Opinion
May 24, 1974.
PRESENT: Roberts, C.J., Paolino, Joslin, Kelleher and Doris, JJ.
1. INSURANCE. Action Against Insured. Obligation of Insurer to Defend. Terms of Policy. Allegations in complaint of action brought against insured would determine whether insurer was required to defend insured under the terms of insurance policy.
2. INSURANCE. Policy Coverage. Intentional Harm Caused by Insured. Where complaint in action against an insured consisted of one count alleging assault and battery, there was no duty on the part of insurer to defend in the action against the insured since the policy excluded coverage for personal injury which was either expected or intended from the standpoint of the insured. However, liability of the insurer might result if the record showed and intentional act but an unintentional harm.
DECLARATORY JUDGMENT proceeding, before Supreme Court on appeal of plaintiff from ruling by Weisberger, P.J., of Superior Court, heard and appeal denied and dismissed.
Harry J. Hoopis, for plaintiff.
William Gerstenblatt, for defendant.
This is a petition for a declaratory judgment under the Uniform Declaratory Judgments Act, G.L. 1956 (1969 Reenactment) ch. 30 of title 9. The issue raised by the petition is whether or not Union Mutual Insurance Company of Providence (Union Mutual) has, under its homeowners policy issued to John Angelone (Angelone), the duty to defend and indemnify Angelone in a suit for damages instituted against him by one Ogden H. Koerner (Koerner) for an alleged assault and battery.
The incident which gave rise to this action was a fracas occurring in a Providence bar on August 9, 1971. The present controversy centers on a provision in Angelone's policy which specifically excludes coverage for personal injury or property damage "which is either expected or intended from the standpoint of the Insured."
In Koerner's complaint, the allegation is made that Angelone "* * * with force and arms maliciously and without legal justification made an assault and battery * * *" upon him.
The trial justice, after examining the pleadings, applied the "pleading test," i.e., the placing of the policy beside the pleadings in the complaint and thereafter making a determination as to whether there were any of the allegations that could come within the scope of coverage. Such procedure is mandated by Employers' Fire Ins. Co. v. Beals, 103 R.I. 623, 240 A.2d 397 (1968), and Thomas v. American Universal Ins. Co., 80 R.I. 129, 93 A.2d 309 (1952). The allegations in the complaint determine whether the insurer must defend or not. Since the complaint before him contained merely one count, that of assault and battery, the trial justice ruled that the matter fell within the exclusionary language of the policy. Angelone presses this appeal from that ruling. We see no error.
Recently, in Grenga v. National Surety Corp., 113 R.I. 45, 317 A.2d 433 (1974), we explicitly reaffirmed the application of the "pleading test" and stated that if the complaint sets forth allegations that the insured intended the harm caused, the exclusion applies.
The rationale of Grenga is fully applicable here.

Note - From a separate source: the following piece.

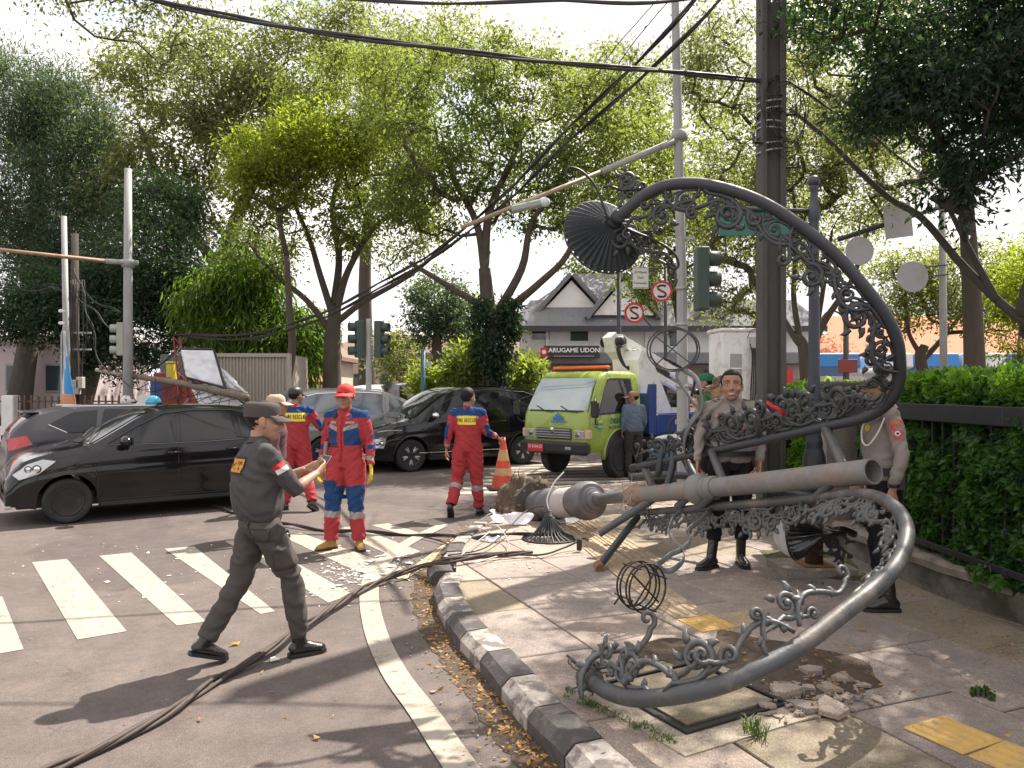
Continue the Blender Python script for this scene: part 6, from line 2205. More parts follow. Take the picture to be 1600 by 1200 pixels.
# wheel arch dark disc and mudguard
for sy in (-1, 1):
 pts = [V(fx + .53 * math.cos(a), sy * (.835), .42 + .53 * math.sin(a)) for a in [PI * (-.02 + 1.04 * k / 16) for k in range(17)]]
 A = frame(V(fx, sy * .832, .42), V(1, 0, 0), V(0, 0, 1), V(0, -1, 0))
 poly = [(.5 * math.cos(PI * k / 16), .5 * math.sin(PI * k / 16)) for k in range(17)]
 poly = [(x, y) for x, y in poly] + [(-.5, .05), (.5, .05)]
 MB().prism([(x, y) for x, y in poly[:17]], -.006, .006, A).build('wheel_arch', M_black, truck)
 MB().tube(pts, [(.05, .012)] * 17, 6, side=(0, 1, 0)).build('mudguard', M_lime, truck, True)
def cab_side_patch(poly, off, sy, name, m, nx=10, nz=6):
 xs = [p[0] for p in poly]
 x0, x1 = min(xs), max(xs)
 vs, fs, cols = [], [], 0
 for i in range(nx + 1):
  x = min(max(x0 + (x1 - x0) * i / nx, x0 + 1e-4), x1 - 1e-4)
  zz_ = [a[1] + (b[1] - a[1]) * (x - a[0]) / (b[0] - a[0]) for a, b in zip(poly, poly[1:] + poly[:1]) if (a[0] - x) * (b[0] - x) < 0]
  if len(zz_) < 2: continue
  cols += 1
  for j in range(nz + 1):
   z = min(zz_) + (max(zz_) - min(zz_)) * j / nz
   vs.append((x, sy * (cab_half(z) + off), z))
 for i in range(cols - 1):
  for j in range(nz):
   q = (i * (nz + 1) + j, i * (nz + 1) + j + 1, (i + 1) * (nz + 1) + j + 1, (i + 1) * (nz + 1) + j)
   fs.append(q if sy < 0 else q[::-1])
 return MB().add(vs, fs).build(name, m, truck, True)
for sy in (-1, 1):
 cab_side_patch([(fx + .66, 1.25), (fx + .40, 1.78), (fx + .30, 1.87), (fx - .48, 1.87), (fx - .52, 1.42), (fx - .1, 1.28)], .006, sy, 'side_window', M_glassdark)
 cab_side_patch([(fx + .70, 1.21), (fx + .38, 1.83), (fx + .29, 1.91), (fx - .53, 1.91), (fx - .57, 1.38), (fx - .1, 1.24)], .003, sy, 'window_seal', M_black)
 for line_ in ([(fx + .74, 1.0), (fx + .72, 1.22), (fx + .33, 1.94)], [(fx - .6, .85), (fx - .6, 1.93)], [(fx + .8, 1.0), (fx + .6, .95)]):
  MB().tube([V(x, sy * (cab_half(z) + .001), z) for x, z in line_], .006, 5).build('door_gap', M_black, truck)
 MB().bbox((fx - .42, sy * .845, 1.14), (.16, .03, .05), None, .01).build('door_handle', M_black, truck)
 MB().bbox((fx - .1, sy * .82, .62), (.5, .1, .04), None, .01).build('step', M_black, truck)
# windscreen on the sloping front
def cab_front_patch(z0, z1, h0, h1, off, name, m, n=12):
 vs, fs = [], []
 for i in range(7):
  z = z0 + (z1 - z0) * i / 6
  hh_ = h0 + (h1 - h0) * i / 6
  for j in range(n + 1):
   y = hh_ * (-1 + 2 * j / n)
   over = max(0, abs(y) - (cab_half(z) - .13))
   r = .13
   x = cab_front(z) - (r - math.sqrt(max(0, r * r - over * over)))
   vs.append((x + off * .9, y, z + off * .5))
 for i in range(6):
  for j in range(n):
   a = i * (n + 1) + j
   fs.append((a, a + 1, a + n + 2, a + n + 1))
 return MB().add(vs, fs).build(name, m, truck, True)
cab_front_patch(1.27, 1.93, .77, .70, .004, 'screen_seal', M_black)
cab_front_patch(1.30, 1.90, .745, .67, .010, 'windscreen', mat('pale_windscreen', (.28, .36, .36), .04, coat=1.0, spec=.9, var=.35, scale=1.4))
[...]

Looking at Koerner's complaint, it is obvious that he seeks damages from Angelone whose actions it is alleged were intentionally designed to injure him. Consequently, there is no duty on Union Mutual to defend. We would point out here, as we did in Grenga, that an insurer who relies on the pleadings in determining whether it will undertake a defense might be still liable to pay a judgment if the record shows an intentional act but an unintentional harm.
The plaintiff's appeal is denied and dismissed.